For somewhat different reasons, federal statutes thought to waive the sovereign immunity of states are read through the lens of a similar clear-statement rule. In that case, the 11th Amendment protects states from suits brought in federal court by citizens from other states; the justices have extended that to include suits brought by any private party (including a state’s own citizens) on the theory that the “Plan of the [Constitutional] Convention” implicitly extended the preexisting immunity that the states enjoyed before they came together to form the United States. Indeed, some of the justices think that the Constitution quite narrowly limits congressional power to abrogate that immunity – occasionally the court invalidates a statute that abrogates state sovereign immunity as intruding unduly on the position of the states in the federal union.

None of those rules protect Puerto Rico, a territory – neither a state nor the United States itself. The court’s cases have said nothing at all recently and nothing ever with great clarity about the sovereign immunity of territories. To the extent the Constitution says anything, it suggests that Congress has plenary control over the territories. Moreover, even if the court had treated territories as falling under the cases involving states, the application of those cases to the board would be dubious, because the board is an odd entity – created not by Puerto Rican law, but rather by a federal statute that placed the board within the local Puerto Rican government.

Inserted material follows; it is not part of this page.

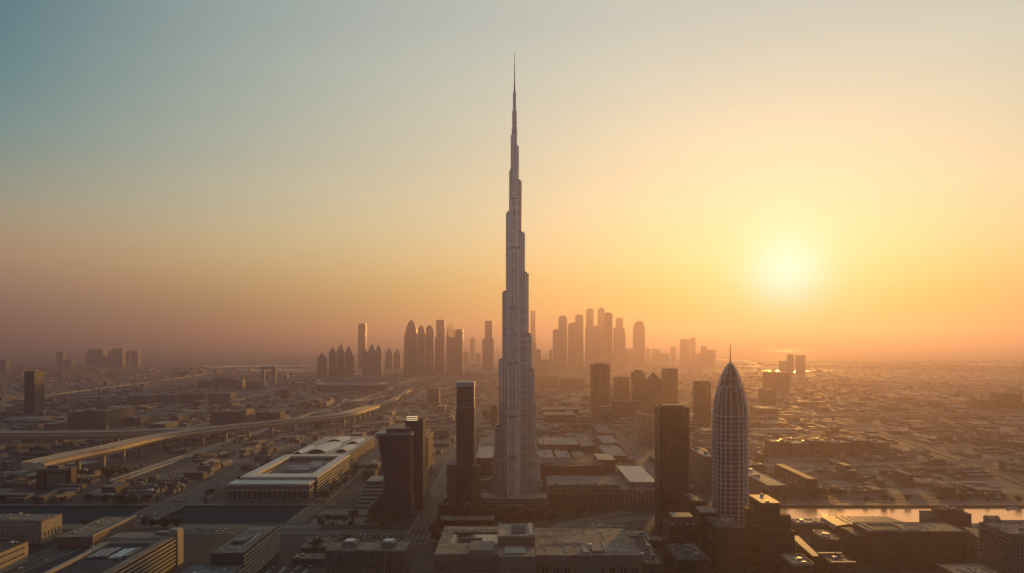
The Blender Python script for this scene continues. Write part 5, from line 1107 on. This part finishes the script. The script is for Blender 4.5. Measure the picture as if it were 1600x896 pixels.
# labels for the low city, one by one
SHORT = {'low_rise_building': 'low block', 'apartment_block': 'apartment block', 'warehouse': 'warehouse', 'villa': 'small house', 'shop_building': 'shop building'}
ORD = ['nearest', 'second nearest', 'third nearest', 'fourth nearest', 'fifth nearest', 'sixth nearest', 'seventh nearest', 'eighth nearest', 'ninth nearest', 'tenth nearest']
buckets = {}
for rec in low:
    t, kind, col, rf, feat, h, x, y = rec; px_, py_ = pix(x, y, 0)
    best = min(LAND, key=lambda L: (pix(L[1], L[2], 0)[0] - px_) ** 2 + 6 * (pix(L[1], L[2], 0)[1] - py_) ** 2)
    lx, ly = pix(best[1], best[2], 0); ddx, ddy = px_ - lx, (py_ - ly) * 2.4
    rel = ('right of' if ddx > 0 else 'left of') if abs(ddx) > abs(ddy) else ('in front of' if ddy > 0 else 'beyond')
    roofw = {'pale': 'pale-roofed', 'grey': 'grey-roofed', 'tan': 'tan-roofed', 'dark': 'dark-roofed', 'sheet': 'pale metal-roofed'}[rf]
    buckets.setdefault((col, roofw, SHORT[kind], rel, best[0]), []).append((math.hypot(x - best[1], y - best[2]), t))
for (col, roofw, k_, rel, lm_), l in buckets.items():
    l.sort(key=lambda q: q[0])
    for i, (_, t) in enumerate(l):
        base_ = f'{roofw} {col} {k_} {rel} {lm_}'
        if len(l) == 1: t['label'] = base_
        elif i < 10: t['label'] = base_ + ', ' + ORD[i] + ' such'
        else: t['label'] = base_ + ', farther off'
        t['group'] = f'{k_}s {rel} {lm_}' if len(l) <= 10 or i < 10 else f'farther {roofw} {col} {k_}s {rel} {lm_}'
# pavement blocks
mb = MB()
lm_ = [M_PARK, plain('sand_lot', (.20, .155, .11), .9, vary=.4, scale=.02), plain('parking_lot_asphalt', (.07, .066, .064), .8, vary=.4, scale=.03)]
for i, (a, b, c_, d_) in enumerate(lots):
    sheet(['planted_ground', 'open_ground', 'parking_ground'][i % 3], [(a, c_), (b, c_), (b, d_), (a, d_)], lm_[i % 3], .06)
    if i % 3 == 0 and c_ < 3000:
        for _ in range(6): trees(1, (a, b), (c_, d_), 'tree in the open lots of the low city', 'trees scattered in the open lots')
for a, b, c, d in pav: mb.box(a, b, c, d, 0, .15, bottom=False)
tag(mb.build('pavement', M_PAVE), kind='structure')
# the far city, past counting
rng = random.Random(5); mb = MB(); cnt = 0
def far_box(x, y, w_, d_, h, m0, m1): mb.box(x - w_ / 2, x + w_ / 2, y - d_ / 2, y + d_ / 2, 0, h, m0, m1, False)
lastY = max(r_[7] for r_ in low)
print('individual low buildings', len(low), 'to Y', lastY, CNT)
tries = 0
while cnt < 20000 and tries < 90000:
    tries += 1
    v = rng.uniform(540 + 9, Yg(0) if False else 650); Y = 360000 / (v - 536) if rng.random() < .5 else rng.uniform(2300, 12500)
    if Y < 2300 or Y > 12500 or (Y > 5600 and rng.random() < .35): continue
    px_ = rng.uniform(-20, 1620); x = X(px_, Y)
    # density follows a patchy town pattern
    q = math.sin(x * .0011 + 1.3) + math.sin(Y * .0013 + x * .0005) + .8 * math.sin(x * .0031 + Y * .0021)
    if q < -.3 and rng.random() < .85: continue
    if Y > 10500 and px_ < 1100: continue
    w_, d_ = rng.uniform(9, 34), rng.uniform(9, 40); h = rng.uniform(3, 8) if rng.random() < .95 else rng.uniform(10, 26)
    if rng.random() < .12: w_, d_ = (rng.uniform(60, 150), rng.uniform(14, 24)) if rng.random() < .5 else (rng.uniform(18, 34), rng.uniform(80, 160))
    if not free(x - w_ / 2, x + w_ / 2, Y - d_ / 2, Y + d_ / 2): continue
    cnt += 1; far_box(x, Y, w_, d_, h, rng.randrange(4), 4 + rng.randrange(4))
tag(mb.build('distant_town', [FAC['pale cream'][0], FAC['sandy'][0], FAC['brown'][0], FAC['grey'][0], ROOFS['pale'], ROOFS['tan'], ROOFS['grey'], ROOFS['dark']]), 'hazy low town spreading over the plain to the coast', kind='stuff')

trees(34, (-30, 78), (1290, 1330), 'dark leafy tree in the grove at the tallest tower foot', 'trees at the tallest tower foot')
trees(16, (60, 150), (1330, 1396), 'tree in front of the columned building', 'trees in front of the columned building')
trees(22, (425, 640), (1442, 1500), 'dark tree on the bank behind the gleaming canal', 'trees on the far bank of the gleaming canal')
trees(12, (640, 1050), (1432, 1446), 'tree in the row along the far bank toward the big plain', 'row of trees along the far right bank')
trees(16, (-600, -540), (1238, 1262), 'dark tree beside the canal near the narrow slab block', 'trees beside the dark canal road')
trees(10, (-700, -660), (1232, 1262), 'dark tree between cream block and canal', 'trees between cream block and canal')
trees(20, (-340, -180), (1240, 1300), 'tree in the plaza below the curved tower', 'trees in the plaza below the curved tower')
trees(24, (-376, -352), (1460, 1830), 'street tree beside the lit side of the court building', 'street trees beside the court building')
trees(30, (-1100, -660), (1426, 1444), 'tree on the far bank of the dark canal', 'trees on the far bank of the dark canal')
trees(14, (60, 190), (1050, 1110), 'tree in the shade behind the broad pale roof', 'trees behind the broad pale roof')
pp_ = palm_proto(9)
for i in range(14):
    x = X(1238 + i * 6 + random.uniform(-2, 2), 1262)
    if i == 0: pp_.location = (x, 1262, .4); tag(pp_, 'palm silhouetted against the gleaming canal', group='palms on the canal quay')
    else: copy_tree(pp_, (x, 1262 + random.uniform(-3, 2), .4), random.uniform(0, 6), (random.uniform(.7, 1.15),) * 3, 'palm silhouetted against the gleaming canal', 'palms on the canal quay')
sheet('planted_ground', [(-40, 1262), (60, 1250), (150, 1300), (205, 1352), (200, 1385), (80, 1395), (60, 1330), (-60, 1318)], M_PARK, .03)
sheet('planted_ground', [(-330, 1232), (-190, 1232), (-200, 1262), (-330, 1266)], M_PARK, .03)
def paint(nm, c): return plain(nm, c, .3, vary=.05)
CARP = {'white': paint('white_car_paint', (.75, .75, .74)), 'silver': paint('silver_car_paint', (.45, .46, .48)), 'dark': paint('dark_car_paint', (.04, .04, .05)), 'red': paint('red_car_paint', (.35, .04, .03))}
M_TYRE = plain('tyre', (.02, .02, .02), .8)
CARS = {}
def car(col):
    t = thing('car', 'car', 'car', (0, 0, -500))
    mb = MB(); mb.prism([(-.9, -2.2), (.9, -2.2), (.9, 2.2), (-.9, 2.2)], .35, .95, bottom=True); mb.prism([(-.85, -1.5), (.85, -1.5), (.85, 1.3), (-.85, 1.3)], .952, 1.45, poly1=[(-.7, -1.0), (.7, -1.0), (.7, .7), (-.7, .7)])
    mb.build('body', CARP[col], t)
    mb = MB(); f_ = .012
    mb.poly([(-.78, -1.40, 1.0), (.78, -1.40, 1.0), (.68, -1.06, 1.38), (-.68, -1.06, 1.38)]); mb.build('windscreen', M_GLASS, t).location = (0, -.03, .01)
    for x in (-.82, .82):
        for y in (-1.35, 1.35): MB().prism([(x + a_ * .3, y + b_) for a_, b_ in ngon(.34, 10)], 0, .66).build('wheel', M_TYRE, t)
    CARS[col] = [t, False]
for c in CARP: car(c)
def put_car(col, x, y, z, rz, lab, grp):
    t, u = CARS[col]
    if not u: CARS[col][1] = True; t.location = (x, y, z); t.rotation_euler = (0, 0, rz); tag(t, lab, group=grp)
    else: copy_tree(t, (x, y, z), rz, None, lab, grp)
def cars(n_, fx, yr, z, where, jit=0, rz=0):
    for _ in range(n_):
        col = random.choices(['white', 'silver', 'dark', 'red'], [5, 3, 2, .7])[0]; y = random.uniform(*yr); x = fx(y) + random.choice(jit or [0])
        put_car(col, x, y, z, rz, f'{col} car on {where}', f'{col} cars on {where}')
cars(34, lambda y: -630, (1275, 1408), .92, 'the road bridge over the dark canal', [-22, -18, -8, 4, 8, 18])
cars(60, lambda y: -626, (1440, 2300), .14, 'the wide road beside the court building', [-20, -14, -8, -3, 3, 8, 14, 20])
cars(40, lambda y: -146, (1240, 1900), .14, 'the avenue by the curved tower', [-12, -7, -3, 3, 7, 12])
cars(16, lambda y: -363, (1450, 2200), .14, 'the street beside the court building', [-9, -4, 4, 9])
cars(18, lambda y: -672 + (y - 900) * .1, (900, 1200), .14, 'the shaded road at the corner', [-14, -6, 6, 14])
for i in range(26):
    col = random.choice(['white', 'silver', 'dark', 'white']); put_car(col, -300 + (i % 13) * 9 + random.uniform(-.6, .6), 1150 + (i // 13) * 24 if False else 1182 + (i // 13) * 16, .1, R(random.choice([0, 180])), f'{col} car parked in the shaded square before the curved tower', f'{col} cars parked in the shaded square')
for i in range(24):
    col = random.choice(['white', 'silver', 'white', 'dark']); put_car(col, -560 + (i % 12) * 9 + random.uniform(-.6, .6), 1222 + (i // 12) * 14, .4, 0, f'{col} car parked on the quay of the dark canal', f'{col} cars parked on the dark canal quay')
_r2 = smooth_path([(X(a_, Yg(b_)), Yg(b_), 0) for a_, b_ in [(180, 752), (330, 700), (480, 650), (600, 612), (650, 590)]], 6)
for i in range(46):
    k_ = random.randrange(len(_r2) // 2); p0, p1 = _r2[k_], _r2[k_ + 1]; f_ = random.random(); rz = -math.atan2(p1[0] - p0[0], p1[1] - p0[1]); o_ = random.choice([-8, -3, 4, 9])
    col = random.choice(['white', 'silver', 'dark']); put_car(col, p0[0] + (p1[0] - p0[0]) * f_ + o_, p0[1] + (p1[1] - p0[1]) * f_, .64, rz, f'{col} car on the pale-kerbed road under the curving viaduct', f'{col} cars on the road under the curving viaduct')
for i in range(44):
    col = random.choice(['white', 'silver', 'dark', 'white']); put_car(col, -318 + (i % 4) * 16 + random.uniform(-.6, .6), 965 + (i // 4) * 6.5, .1, R(90), f'{col} car in the shaded lot beside the gridded block', f'{col} cars in the shaded lot beside the gridded block')
cars(14, lambda y: -70 + (y - 1165) * 1.0, (1165, 1260), .16, 'the curving street behind the pool roof', [-3, 3], R(-45))
for (x0, x1, y0, y1, m_, nm_) in ((-336, -214, 1268, 1322, M_PAVE, 'pavement'), (-120, -68, 1400, 1640, M_PAVE, 'pavement'), (-340, -170, 1340, 1384, M_PAVE, 'pavement'), (-300, -190, 1100, 1150, M_PARK, 'planted_ground'), (-545, -520, 1460, 1820, M_PARK, 'planted_ground'), (-598, -556, 1440, 2250, M_PARK, 'planted_ground')):
    sheet(nm_, [(x0, y0), (x1, y0), (x1, y1), (x0, y1)], m_, .03)
trees(26, (-596, -558), (1450, 2200), 'tree in the green strip between the wide road and the court building', 'trees between wide road and court building')
trees(18, (-122, -100), (1150, 1390), 'tree along the avenue kerb below the white-capped tower', 'trees along the avenue kerb')
trees(12, (-296, -194), (1102, 1148), 'tree in the shaded square before the curved tower', 'trees in the shaded square')
def boat(lab, x, y, rz, L=14, grp=None):
    t = thing('boat', lab, 'boat', (x, y, -2.6), rz, grp)
    hull = [(-L / 2, -1.6), (L * .2, -2), (L / 2, 0), (L * .2, 2), (-L / 2, 1.6)]
    MB().prism([(a * .9, b * .8) for a, b in hull], -.2, 1.5, poly1=hull).build('hull', M_WHITE, t); MB().box(-L * .3, L * .12, -1.2, 1.2, 1.5, 3.2).build('cabin', M_WHITE, t); MB().box(-L * .3 - .05, L * .12 + .05, -1.25, 1.25, 2.1, 2.8).build('cabin_window', M_GLASS, t)
boat('long white boat moored at the far bank of the dark canal', X(235, 1396), 1400, 0, 26)
boat('small white boat moored beside the long white one', X(248, 1396), 1394, 0, 14)
boat('white boat by the far bank near the grey balcony tower', X(1585, 1400), 1402, 0, 18)
boat('tiny white boat moored just behind the boat by the grey balcony tower', X(1576, 1396), 1396, R(10), 10)
# pylon masts far off
for (px_, yt, yb, lab) in ((371, 538, 562, 'faint mast standing in the sea haze'), (1372, 600, 618, 'lattice mast on the right plain'), (1505, 606, 614, 'small lattice mast toward the right edge')):
    Y = Yg(yb); t = thing('mast', lab, 'mast', (X(px_, Y), Y, 0)); h = H(yt, Y); a_ = 3 + h * .04
    for sx in (-1, 1):
        for sy in (-1, 1): MB().prism([(sx * a_ + x, sy * a_ + y) for x, y in ngon(2, 5)], 0, h, poly1=[(sx * 1.5 + x, sy * 1.5 + y) for x, y in ngon(1, 5)]).build('leg', M_GREYM, t)
    for k in range(1, 5): z = h * k / 5; b_ = a_ * (1 - k / 5) + 2; MB().box(-b_, b_, -b_, b_, z, z + 2).build('brace', M_GREYM, t)

# ---------------------------------------------------------------- haze
hz = MB().box(-64000, 64000, -6000, 64000, -8, 842).build('haze', None) if False else None
me = bpy.data.meshes.new('haze'); b_ = MB().box(-64000, 64000, -6000, 64000, -8, 842); me.from_pydata(b_.v, [], b_.f); me.update()
hz = bpy.data.objects.new('haze', me); COL.objects.link(hz); tag(hz, 'warm dusty evening haze over the whole city', kind='stuff')
hm = bpy.data.materials.new('haze'); hm.use_nodes = True; hm.node_tree.nodes.clear(); n = N(hm.node_tree)
pv = n.new('ShaderNodeVolumePrincipled'); pv.inputs['Color'].default_value = (.545, .45, .66, 1); pv.inputs['Density'].default_value = HAZE_DENSITY; pv.inputs['Anisotropy'].default_value = HAZE_G
ho = n.new('ShaderNodeOutputMaterial'); n.link(pv.outputs[0], ho.inputs['Volume']); me.materials.append(hm)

A fair summary of the situation, then, is that reasonable minds could differ as to whether the board has sovereign immunity at all, and if the board does have it, nobody could state with any certainty what the source of that immunity is: It could come from PROMESA, principles of the Puerto Rico constitution might grant sovereign immunity implicitly, or it could come from some more general body of law recognizing the immunity of sovereigns.

To the frustration of the advocates in Wednesday’s argument, that topic was much more interesting to the justices than the question whether PROMESA provides a clear statement abrogating the board’s sovereign immunity. For example, Justice Clarence Thomas started the discussion by asking Mark Harris (appearing on behalf of the board) to “tease out a bit your basis for a territory having sovereign immunity.” Even more pointedly, Thomas later in the argument asked Aimee Brown (appearing on behalf of the federal government) “do you have a case in which a territory has been granted or been said to have had sovereign immunity in another sovereign’s courts?”

Chief Justice John Roberts followed Thomas’s line of inquiry, commenting that most of Harris’s cases involve “the sovereign immunity of states” and that he “wonder[s] if Puerto Rico’s situation … is significantly different.” For him the question “would not be the extent to which the Constitution recognized [Puerto Rico’s] existing sovereignty,” bur rather whether “the Constitution in any way confer[red] sovereignty.” On that point, for Roberts, it seemed that “the plan of the Convention was to cover the territories with plenary authority on Congress’s part, not with any notion of sovereignty.”

Some of the justices doubted the propriety of addressing the immunity question. Justice Ketanji Brown Jackson, for example, pointed out that the petition presented a question about jurisdiction, which the justices declined to review. For her at least, the question already was behind them. Another voice against considering the question was Justice Sonia Sotomayor, who suggested that Puerto Rico’s absence made this a poor vehicle for considering its sovereign immunity. Pursuing that line of thought, she asked Brown to identify any “case in which we’re deciding the sovereignty of an entity where that entity is not before us.”

On the other side of the question were Justices Elena Kagan and Neil Gorsuch. Kagan suggested it would make little sense to rule in favor of the board on the immunity question without considering the predicate question of whether it has immunity at all. As she quipped: “Usually we assume a question and then we say, well, we’re going to assume this because, anyway, you lose on a different ground. You want us to do something different. You want us to assume the immunity question only to say, well, you win with respect to [whether PROMESA] abrogate[ed]” the board’s immunity. Gorsuch’s take on the problem was that it would be “a particularly odd circumstance to assume” that the board had immunity, given the typical treatment of “sovereign immunity as an affirmative defense, the burden [of which] would be on the [board].”

Sarah Harris argues for Centro de Periodismo Investigativo. (William Hennessy)

Later in the argument, with Sarah Harris at the podium on behalf of Centro, the discussion devolved into a general debate about different strategies for disposing of the case without resolving it. Justice Amy Coney Barrett, for example, suggested that the justices “just vacate and remand to the [court of appeals].” She suggested that “you raise good points [and] the government’s raised good points on this common law immunity question and the question of whether territories have it. … Why not let the [lower court] do it?”

Harris responded by suggesting that it might make more sense simply to dismiss the case as improvidently granted, without resolving it, but Sotomayor strongly objected, explaining her view that it would be much better for the justices to “note the differences here [and] address the question presented,” but then “remand for consideration of the other issues,” so that lower courts would recognize the “open questions” that “should be reviewed or looked at.”

An argument in which none of the justices spent any time considering the question presented provides little guidance about a likely outcome. The most that can be said, perhaps, is that several of the justices have serious doubts about the board’s sovereign immunity, and it seems likely that at least one of them will note those doubts in some form of opinion.